§ Exercise objective
Lines holding the string "that" are the ones to copy; find them all in the data.

§ Data block
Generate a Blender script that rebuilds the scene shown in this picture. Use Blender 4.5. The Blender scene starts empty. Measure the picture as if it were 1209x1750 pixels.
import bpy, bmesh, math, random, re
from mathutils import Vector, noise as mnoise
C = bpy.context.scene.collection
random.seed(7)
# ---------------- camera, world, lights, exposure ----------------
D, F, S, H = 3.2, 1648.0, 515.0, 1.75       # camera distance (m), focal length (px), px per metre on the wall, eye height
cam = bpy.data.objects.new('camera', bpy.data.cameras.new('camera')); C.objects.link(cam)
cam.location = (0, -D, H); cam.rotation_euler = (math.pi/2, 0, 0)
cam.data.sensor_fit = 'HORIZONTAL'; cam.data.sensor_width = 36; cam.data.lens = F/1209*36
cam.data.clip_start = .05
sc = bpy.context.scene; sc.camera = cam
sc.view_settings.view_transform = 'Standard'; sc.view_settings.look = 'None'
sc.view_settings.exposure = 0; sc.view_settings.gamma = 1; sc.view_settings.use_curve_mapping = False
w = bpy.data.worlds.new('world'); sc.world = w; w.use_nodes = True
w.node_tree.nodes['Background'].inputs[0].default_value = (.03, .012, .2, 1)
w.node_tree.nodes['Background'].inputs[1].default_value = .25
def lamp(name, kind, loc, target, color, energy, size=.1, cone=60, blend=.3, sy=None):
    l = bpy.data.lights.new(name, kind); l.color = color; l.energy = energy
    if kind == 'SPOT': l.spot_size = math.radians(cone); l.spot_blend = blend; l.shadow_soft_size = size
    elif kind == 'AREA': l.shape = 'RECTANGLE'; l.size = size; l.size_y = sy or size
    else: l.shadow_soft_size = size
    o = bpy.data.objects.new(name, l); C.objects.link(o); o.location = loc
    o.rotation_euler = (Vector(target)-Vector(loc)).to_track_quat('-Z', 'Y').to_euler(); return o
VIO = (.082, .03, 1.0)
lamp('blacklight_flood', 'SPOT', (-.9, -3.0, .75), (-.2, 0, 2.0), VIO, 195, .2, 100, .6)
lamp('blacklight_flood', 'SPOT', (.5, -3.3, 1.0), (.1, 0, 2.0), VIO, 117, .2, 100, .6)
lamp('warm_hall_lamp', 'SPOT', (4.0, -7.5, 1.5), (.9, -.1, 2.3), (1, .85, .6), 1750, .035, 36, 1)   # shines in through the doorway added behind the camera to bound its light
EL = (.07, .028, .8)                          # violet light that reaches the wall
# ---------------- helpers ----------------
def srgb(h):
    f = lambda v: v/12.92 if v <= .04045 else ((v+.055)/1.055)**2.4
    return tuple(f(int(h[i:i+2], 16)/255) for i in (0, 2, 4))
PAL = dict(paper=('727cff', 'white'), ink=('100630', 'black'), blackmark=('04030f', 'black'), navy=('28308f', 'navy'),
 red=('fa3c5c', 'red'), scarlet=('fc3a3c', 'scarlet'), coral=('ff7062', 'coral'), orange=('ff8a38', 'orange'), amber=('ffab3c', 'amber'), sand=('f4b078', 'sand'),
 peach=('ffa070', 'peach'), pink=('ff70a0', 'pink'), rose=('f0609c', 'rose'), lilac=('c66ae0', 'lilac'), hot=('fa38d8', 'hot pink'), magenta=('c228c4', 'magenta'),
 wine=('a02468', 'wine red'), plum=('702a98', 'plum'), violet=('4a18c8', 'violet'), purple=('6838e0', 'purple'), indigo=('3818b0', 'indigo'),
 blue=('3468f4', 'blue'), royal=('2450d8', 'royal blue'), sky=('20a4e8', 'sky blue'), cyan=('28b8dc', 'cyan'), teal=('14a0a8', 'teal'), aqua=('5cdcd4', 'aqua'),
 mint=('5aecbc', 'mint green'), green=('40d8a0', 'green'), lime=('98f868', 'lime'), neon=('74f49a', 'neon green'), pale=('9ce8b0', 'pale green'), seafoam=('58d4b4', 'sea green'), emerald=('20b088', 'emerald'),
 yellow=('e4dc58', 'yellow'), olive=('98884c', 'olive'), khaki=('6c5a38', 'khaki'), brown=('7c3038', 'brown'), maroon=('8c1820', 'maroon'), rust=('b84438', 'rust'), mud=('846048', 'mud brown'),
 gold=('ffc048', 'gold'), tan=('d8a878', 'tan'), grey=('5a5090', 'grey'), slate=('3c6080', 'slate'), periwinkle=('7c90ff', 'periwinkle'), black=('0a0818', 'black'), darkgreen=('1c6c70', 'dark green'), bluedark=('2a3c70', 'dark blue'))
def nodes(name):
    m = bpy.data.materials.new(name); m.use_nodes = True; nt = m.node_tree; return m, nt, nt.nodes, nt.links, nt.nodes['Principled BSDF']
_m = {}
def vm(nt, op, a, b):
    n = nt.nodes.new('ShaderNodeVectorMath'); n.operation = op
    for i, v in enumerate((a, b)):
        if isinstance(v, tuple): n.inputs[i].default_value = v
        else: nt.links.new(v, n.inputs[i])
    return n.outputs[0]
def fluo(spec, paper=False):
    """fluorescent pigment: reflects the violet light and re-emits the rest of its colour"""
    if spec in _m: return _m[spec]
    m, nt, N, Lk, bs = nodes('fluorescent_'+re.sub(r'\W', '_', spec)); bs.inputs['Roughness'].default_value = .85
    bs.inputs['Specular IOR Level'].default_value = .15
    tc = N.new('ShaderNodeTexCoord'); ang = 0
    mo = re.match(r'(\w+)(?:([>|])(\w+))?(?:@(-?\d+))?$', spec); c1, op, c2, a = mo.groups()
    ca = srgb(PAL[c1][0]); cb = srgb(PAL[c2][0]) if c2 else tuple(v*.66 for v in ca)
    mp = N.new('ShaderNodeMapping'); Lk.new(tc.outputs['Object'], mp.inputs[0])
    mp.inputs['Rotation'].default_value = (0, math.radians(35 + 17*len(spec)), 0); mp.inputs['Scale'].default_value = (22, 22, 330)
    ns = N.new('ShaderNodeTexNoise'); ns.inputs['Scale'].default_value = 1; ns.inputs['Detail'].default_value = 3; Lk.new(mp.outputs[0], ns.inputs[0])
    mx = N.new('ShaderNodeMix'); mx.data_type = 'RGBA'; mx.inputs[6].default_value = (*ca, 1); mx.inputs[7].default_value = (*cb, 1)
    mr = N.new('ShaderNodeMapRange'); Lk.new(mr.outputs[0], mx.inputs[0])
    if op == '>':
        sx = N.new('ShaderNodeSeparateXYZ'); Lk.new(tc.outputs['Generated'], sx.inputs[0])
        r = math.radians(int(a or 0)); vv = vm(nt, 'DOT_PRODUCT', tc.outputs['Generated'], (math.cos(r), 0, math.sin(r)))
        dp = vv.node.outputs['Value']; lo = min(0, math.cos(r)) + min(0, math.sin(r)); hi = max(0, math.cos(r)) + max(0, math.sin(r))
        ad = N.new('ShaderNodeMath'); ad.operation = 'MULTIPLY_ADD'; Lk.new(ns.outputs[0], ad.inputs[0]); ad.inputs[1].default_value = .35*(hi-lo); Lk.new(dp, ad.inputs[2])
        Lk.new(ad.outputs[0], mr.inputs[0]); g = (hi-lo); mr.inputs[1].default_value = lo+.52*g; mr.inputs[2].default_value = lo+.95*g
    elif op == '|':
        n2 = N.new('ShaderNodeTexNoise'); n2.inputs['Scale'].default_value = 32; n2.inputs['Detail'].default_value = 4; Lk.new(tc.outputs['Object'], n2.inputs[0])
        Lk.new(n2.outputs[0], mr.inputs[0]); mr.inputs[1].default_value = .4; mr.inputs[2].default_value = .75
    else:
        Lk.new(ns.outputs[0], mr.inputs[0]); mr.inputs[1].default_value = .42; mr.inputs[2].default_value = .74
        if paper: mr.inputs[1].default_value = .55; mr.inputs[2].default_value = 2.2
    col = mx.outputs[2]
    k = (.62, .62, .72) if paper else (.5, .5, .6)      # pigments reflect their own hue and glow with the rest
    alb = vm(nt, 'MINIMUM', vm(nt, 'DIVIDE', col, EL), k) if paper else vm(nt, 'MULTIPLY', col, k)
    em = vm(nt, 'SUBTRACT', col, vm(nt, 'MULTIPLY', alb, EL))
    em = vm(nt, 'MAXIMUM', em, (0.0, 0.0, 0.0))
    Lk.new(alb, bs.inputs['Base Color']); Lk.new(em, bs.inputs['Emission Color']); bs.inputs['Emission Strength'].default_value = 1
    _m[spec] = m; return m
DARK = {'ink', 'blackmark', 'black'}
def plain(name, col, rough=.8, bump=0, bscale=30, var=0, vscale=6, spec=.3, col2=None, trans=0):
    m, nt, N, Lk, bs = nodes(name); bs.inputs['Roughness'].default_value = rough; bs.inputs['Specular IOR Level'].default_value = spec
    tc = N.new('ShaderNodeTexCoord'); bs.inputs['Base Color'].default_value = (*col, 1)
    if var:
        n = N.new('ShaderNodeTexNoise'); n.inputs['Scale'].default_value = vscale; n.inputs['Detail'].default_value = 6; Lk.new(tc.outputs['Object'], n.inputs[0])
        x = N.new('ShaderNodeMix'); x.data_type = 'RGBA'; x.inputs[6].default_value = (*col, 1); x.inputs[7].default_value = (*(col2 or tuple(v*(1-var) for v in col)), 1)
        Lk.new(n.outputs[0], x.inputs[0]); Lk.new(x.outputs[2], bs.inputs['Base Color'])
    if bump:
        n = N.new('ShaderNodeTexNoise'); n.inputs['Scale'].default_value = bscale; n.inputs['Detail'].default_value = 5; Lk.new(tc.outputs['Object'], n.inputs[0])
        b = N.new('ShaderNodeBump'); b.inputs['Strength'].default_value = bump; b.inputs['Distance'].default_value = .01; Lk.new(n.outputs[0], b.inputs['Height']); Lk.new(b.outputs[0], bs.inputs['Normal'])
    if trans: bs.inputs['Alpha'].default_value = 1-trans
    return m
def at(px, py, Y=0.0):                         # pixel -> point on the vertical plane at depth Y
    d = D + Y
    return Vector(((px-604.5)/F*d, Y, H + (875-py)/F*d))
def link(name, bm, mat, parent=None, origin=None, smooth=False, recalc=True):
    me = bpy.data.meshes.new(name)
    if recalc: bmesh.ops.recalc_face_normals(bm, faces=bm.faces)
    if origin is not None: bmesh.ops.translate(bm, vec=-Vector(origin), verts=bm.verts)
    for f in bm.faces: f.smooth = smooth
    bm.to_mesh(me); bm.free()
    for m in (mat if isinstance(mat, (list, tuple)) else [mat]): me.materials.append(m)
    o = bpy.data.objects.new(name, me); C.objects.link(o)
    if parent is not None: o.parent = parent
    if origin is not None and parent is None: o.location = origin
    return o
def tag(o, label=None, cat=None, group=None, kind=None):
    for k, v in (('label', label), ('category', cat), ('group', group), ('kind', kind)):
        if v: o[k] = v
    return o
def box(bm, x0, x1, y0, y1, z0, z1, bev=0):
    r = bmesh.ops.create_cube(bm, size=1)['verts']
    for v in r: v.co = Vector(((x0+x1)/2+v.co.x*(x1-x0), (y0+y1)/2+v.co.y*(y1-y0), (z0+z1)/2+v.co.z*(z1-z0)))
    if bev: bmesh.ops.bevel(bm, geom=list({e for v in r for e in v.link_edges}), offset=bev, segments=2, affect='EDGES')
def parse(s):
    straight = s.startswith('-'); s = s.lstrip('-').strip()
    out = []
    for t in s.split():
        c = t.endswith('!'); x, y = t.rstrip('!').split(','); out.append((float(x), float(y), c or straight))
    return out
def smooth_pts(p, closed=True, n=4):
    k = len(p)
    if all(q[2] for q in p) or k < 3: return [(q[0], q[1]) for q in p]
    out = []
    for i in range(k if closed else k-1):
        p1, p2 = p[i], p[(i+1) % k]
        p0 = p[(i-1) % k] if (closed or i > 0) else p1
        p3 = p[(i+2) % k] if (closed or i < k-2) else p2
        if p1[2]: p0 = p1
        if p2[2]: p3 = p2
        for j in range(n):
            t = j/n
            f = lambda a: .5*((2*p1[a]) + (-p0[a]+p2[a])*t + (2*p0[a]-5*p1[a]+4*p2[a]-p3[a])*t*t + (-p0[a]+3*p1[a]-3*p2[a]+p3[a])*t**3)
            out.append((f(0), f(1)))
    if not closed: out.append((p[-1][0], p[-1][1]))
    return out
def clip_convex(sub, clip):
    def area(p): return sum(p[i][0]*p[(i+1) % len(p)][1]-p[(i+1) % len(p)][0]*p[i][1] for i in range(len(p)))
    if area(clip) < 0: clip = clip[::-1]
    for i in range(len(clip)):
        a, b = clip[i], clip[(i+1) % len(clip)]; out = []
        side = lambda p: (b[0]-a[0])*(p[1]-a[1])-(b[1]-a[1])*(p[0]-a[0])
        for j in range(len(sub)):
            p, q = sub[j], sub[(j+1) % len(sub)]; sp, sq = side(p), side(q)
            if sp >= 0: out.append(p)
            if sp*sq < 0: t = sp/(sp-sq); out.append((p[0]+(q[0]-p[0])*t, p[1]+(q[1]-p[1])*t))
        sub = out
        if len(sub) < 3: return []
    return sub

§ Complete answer
Generate a Blender script that rebuilds the scene shown in this picture. Use Blender 4.5. The Blender scene starts empty. Measure the picture as if it were 1209x1750 pixels.
EL = (.07, .028, .8)                          # violet light that reaches the wall